Many readers may not find their moral indignation greatly excited by

M Poos, who is guilty of being the foreign minister of the Grand Duchy of Luxembourg, but to the author he seems the incarnation of federalism and Euro-folly, a well-meaning idiot whose theories and pretensions directly contributed to disaster.

An early chapter of the book revisits the Eastern question of the 1870s, to look at the conflict between Gladstone and Disraeli over British intervention in the decaying realms of Ottoman Europe. Then, as now, the arguments about Britain's national interest and her moral duty divided political opinion and gave rise to a torrent of pamphlets and literature. Then, as now, the fates of far-off peoples were evoked as useful propaganda in the service of domestic political conflict.

This book fits admirably into the tradition of the late 19th century. It contains elements of historical analysis, but its dominant theme is polemical. It sets out to demonstrate the futility of federal structures, whether inside Tito's Yugoslavia or among the states of Western Europe. It stigmatises the present Conservative Government and pours scorn on the European Union and the United Nations for attempting to mediate without the use of force. It is Euroscepticism as history.
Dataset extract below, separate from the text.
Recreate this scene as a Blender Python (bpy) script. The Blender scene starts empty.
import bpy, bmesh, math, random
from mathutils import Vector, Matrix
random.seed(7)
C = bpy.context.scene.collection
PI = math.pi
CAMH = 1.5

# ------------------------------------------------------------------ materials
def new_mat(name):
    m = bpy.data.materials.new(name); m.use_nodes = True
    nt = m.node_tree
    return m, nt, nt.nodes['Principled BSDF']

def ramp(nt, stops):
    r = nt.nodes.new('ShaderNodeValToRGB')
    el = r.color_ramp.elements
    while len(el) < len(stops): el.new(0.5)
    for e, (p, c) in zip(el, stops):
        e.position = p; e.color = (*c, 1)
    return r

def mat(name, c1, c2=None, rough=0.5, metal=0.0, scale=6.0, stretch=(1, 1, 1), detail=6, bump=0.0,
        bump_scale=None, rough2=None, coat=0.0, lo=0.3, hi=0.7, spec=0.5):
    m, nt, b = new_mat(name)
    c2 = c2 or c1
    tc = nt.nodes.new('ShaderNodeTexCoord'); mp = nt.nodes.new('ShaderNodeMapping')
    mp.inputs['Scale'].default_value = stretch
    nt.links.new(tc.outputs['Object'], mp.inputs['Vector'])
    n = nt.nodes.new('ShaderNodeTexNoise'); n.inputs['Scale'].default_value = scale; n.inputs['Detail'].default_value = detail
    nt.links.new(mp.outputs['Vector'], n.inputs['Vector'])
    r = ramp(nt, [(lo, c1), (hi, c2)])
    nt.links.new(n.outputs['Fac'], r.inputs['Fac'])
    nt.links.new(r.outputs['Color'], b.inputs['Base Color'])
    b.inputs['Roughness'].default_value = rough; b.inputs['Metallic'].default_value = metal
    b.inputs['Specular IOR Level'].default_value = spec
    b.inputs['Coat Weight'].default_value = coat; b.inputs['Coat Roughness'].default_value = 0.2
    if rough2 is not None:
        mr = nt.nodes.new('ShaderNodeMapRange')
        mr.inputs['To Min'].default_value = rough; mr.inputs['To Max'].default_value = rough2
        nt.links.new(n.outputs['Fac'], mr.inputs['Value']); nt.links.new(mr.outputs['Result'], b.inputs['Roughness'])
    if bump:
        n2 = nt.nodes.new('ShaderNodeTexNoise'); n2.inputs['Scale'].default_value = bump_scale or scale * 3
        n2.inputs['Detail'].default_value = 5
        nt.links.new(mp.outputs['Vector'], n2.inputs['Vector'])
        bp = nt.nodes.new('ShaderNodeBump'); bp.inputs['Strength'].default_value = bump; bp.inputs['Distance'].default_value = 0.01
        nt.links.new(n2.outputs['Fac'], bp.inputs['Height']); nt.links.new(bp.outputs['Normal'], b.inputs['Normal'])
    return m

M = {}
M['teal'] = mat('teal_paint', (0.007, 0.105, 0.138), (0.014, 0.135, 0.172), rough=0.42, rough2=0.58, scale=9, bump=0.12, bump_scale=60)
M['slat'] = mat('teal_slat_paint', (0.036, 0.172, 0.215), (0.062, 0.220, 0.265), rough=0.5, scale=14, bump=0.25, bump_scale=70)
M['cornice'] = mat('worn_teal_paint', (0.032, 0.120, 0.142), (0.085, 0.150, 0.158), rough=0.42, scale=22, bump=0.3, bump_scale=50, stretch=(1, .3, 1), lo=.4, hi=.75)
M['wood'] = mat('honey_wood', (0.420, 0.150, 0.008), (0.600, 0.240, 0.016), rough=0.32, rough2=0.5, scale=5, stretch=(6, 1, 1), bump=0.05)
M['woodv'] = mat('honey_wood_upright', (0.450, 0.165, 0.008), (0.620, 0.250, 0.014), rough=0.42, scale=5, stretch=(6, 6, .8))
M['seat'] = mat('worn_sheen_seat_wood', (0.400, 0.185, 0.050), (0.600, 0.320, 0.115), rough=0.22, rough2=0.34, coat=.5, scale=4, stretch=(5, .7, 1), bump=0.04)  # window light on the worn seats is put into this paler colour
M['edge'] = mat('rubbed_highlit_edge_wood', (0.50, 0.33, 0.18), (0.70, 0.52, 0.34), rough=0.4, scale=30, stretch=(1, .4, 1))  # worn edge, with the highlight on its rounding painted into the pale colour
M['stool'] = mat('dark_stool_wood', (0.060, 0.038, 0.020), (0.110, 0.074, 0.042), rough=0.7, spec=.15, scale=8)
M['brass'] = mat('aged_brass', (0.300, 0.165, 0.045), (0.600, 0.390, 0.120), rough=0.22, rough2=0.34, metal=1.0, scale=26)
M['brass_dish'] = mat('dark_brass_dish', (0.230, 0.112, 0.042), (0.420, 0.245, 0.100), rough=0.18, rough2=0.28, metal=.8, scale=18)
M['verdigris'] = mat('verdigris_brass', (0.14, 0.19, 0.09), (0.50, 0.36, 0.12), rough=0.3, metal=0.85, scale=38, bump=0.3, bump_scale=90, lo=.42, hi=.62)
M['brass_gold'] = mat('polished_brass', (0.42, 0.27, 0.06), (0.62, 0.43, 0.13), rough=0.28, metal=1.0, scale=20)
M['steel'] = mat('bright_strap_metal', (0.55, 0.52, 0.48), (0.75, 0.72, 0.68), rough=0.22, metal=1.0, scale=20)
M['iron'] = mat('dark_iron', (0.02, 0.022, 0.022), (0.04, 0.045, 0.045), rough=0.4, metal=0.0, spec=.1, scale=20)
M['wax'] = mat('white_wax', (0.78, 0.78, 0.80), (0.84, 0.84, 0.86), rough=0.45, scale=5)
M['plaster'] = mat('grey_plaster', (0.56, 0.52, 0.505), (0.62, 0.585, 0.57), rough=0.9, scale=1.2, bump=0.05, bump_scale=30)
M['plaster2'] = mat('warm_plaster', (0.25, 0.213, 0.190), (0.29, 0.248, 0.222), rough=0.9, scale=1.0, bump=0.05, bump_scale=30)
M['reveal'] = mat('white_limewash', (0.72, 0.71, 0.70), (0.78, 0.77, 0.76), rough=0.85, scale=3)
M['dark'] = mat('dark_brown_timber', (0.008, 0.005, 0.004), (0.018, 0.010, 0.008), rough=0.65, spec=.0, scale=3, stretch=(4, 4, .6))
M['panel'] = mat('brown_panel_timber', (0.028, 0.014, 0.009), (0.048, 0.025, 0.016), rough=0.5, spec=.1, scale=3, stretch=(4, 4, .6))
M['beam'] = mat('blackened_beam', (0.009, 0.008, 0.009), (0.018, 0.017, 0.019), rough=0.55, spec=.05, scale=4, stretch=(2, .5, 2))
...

One result of this approach is that the mediators, not the war-makers, attract the author's fiercest ire. Enter M Poos and his fellow foreign ministers, attempting to settle a Balkan war as if it were a dispute over fishing quotas. Lord Carrington, whom Mr Almond writes off as an invertebrate grandee, moves with languid futility through a ritual of negotiation. Lord Owen succeeds him, but Mr Almond does not much like Lord Owen either. As scathing aside succeeds dismissive epithet, the pamphleteering becomes heated.
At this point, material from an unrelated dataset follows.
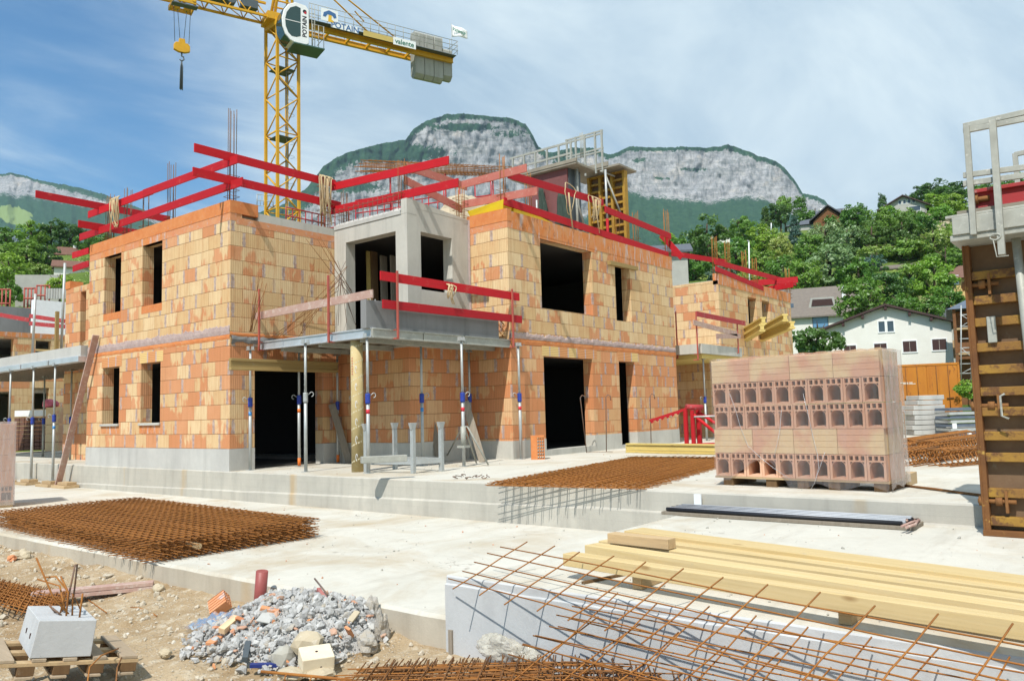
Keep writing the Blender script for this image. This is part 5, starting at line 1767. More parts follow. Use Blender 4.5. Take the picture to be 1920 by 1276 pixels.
def low(s):
    q = s / LL
    z = .655
    if .10 < q < .46: z += .32 * math.sin((q - .10) / .36 * PI) ** .8
    if .50 < q < .62: z -= .05 * math.sin((q - .50) / .12 * PI)
    z += .035 * math.sin(q * 23) + .02 * noise.noise(V((q * 14, 1, 1)))
    return max(TZ + .012, z)
m = MB(); NS, NZ = 70, 40; vs = []
for i in range(NS + 1):
    s = -.015 + (LL + .03) * i / NS
    for j in range(NZ + 1):
        z = low(s) + (TOPZ + .012 - low(s)) * j / NZ
        k = -.014 - .012 * abs(noise.noise(V((s * 3, z * 4, 1)))) - (.03 * abs(noise.noise(V((s * 5, 3, z * 2)))) if z < .95 else 0) - (.02 * max(0, (.8 - z) * 5))
        vs.append(pk(s, k, z))
m.faces(vs, [(i * (NZ + 1) + j, (i + 1) * (NZ + 1) + j, (i + 1) * (NZ + 1) + j + 1, i * (NZ + 1) + j + 1) for i in range(NS) for j in range(NZ)], True)
part('front_sheet', m, M['film'], fm)
m = MB(); vs = []
for i in range(41):
    d = -.015 + .77 * i / 40
    for j in range(41):
        zl = TZ + .03 + .05 * abs(math.sin(d * 7)); z = zl + (TOPZ + .012 - zl) * j / 40
        k = LL + .014 + .05 * abs(noise.noise(V((d * 4, z * .8, 4)))) + .012 * noise.noise(V((d * 11, z * 1.5, 8))) + .015
        vs.append(pk(k, d, z + (.03 * noise.noise(V((d * 5, 2, 2))) if j == 40 else 0)))
m.faces(vs, [(i * 41 + j, (i + 1) * 41 + j, (i + 1) * 41 + j + 1, i * 41 + j + 1) for i in range(40) for j in range(40)], True)
part('side_sheet', m, M['film_side'], fm)
m = MB(); vs = []
for i in range(31):
    for j in range(16):
        s = -.015 + (LL + .03) * i / 30; d = -.014 + .77 * j / 15
        vs.append(pk(s, d, TOPZ + .01 + .03 * abs(noise.noise(V((s * 4, d * 4, 6))))))
m.faces(vs, [(i * 16 + j, (i + 1) * 16 + j, (i + 1) * 16 + j + 1, i * 16 + j + 1) for i in range(30) for j in range(15)], True)
part('top_sheet', m, M['film_side'], fm)
m = MB()
def pxs_(pts): return [onpack(x / 4.2526 + 1320, y / 4.2526 + 640) for x, y in pts]
def onpack(x, y):
    d = ray(x, y); t = (a - e2 * .035 - CAM).dot(e2) / d.dot(e2); return CAM + d * t
for L_ in ([(205, 415), (250, 540), (290, 680), (350, 830), (450, 925), (560, 1010), (690, 1100)], [(618, 545), (606, 700), (580, 830), (558, 915)], [(790, 415), (830, 580), (870, 760), (905, 900), (915, 1000), (880, 1130)], [(965, 880), (925, 1000), (880, 1130), (855, 1170)]):
    m.tube(pxs_(L_), .0035, 5)
part('fold', m, M['film_sheet'], fm)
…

Douglas Hurd, whom the author predictably ranks somewhere between Lord Halifax and Lord Haw-Haw, once defined his ideal foreign policy as a mixture of Gladstone and the saloon bar. It would be useful to have a little less of the saloon bar in British theorising about the former Yugoslavia. Noel Malcolm's recent study of Bosnian history was an exception because its arguments rested upon great scholarship. One may also disagree with Norman Stone's partisan writings on modern Croat politics while enjoying his grasp of Hapsburg culture and sweeping view of Balkan history.

Such work shows that passion need not be incompatible with elegance, but among the deadening effects of propaganda is that it is rarely deployed with economy. Mr Almond is at least economical with his heroes. He does not mind the Croats, considering Dr Franjo Tudjman a flawed but misunderstood leader. He defends Germany, although, of course, he is unable to absolve Helmut Kohl from the stain of Eurofederalism. The one truly heroic figure lurks in the shadows. She emerges to demand action in 'the most trenchant voice decrying the moral and political bankruptcy of the West's crocodile tears'. In contrast, naturally, to her appeasing successor, John Major, who languishes in a 'pit of moral and political decay'. Here the circle closes and we return to 1876, with distant wars mirroring domestic schism. Mark Almond may have set out simply to write a book about the Balkans. He has vividly revealed the Balkanisation of conservative politics.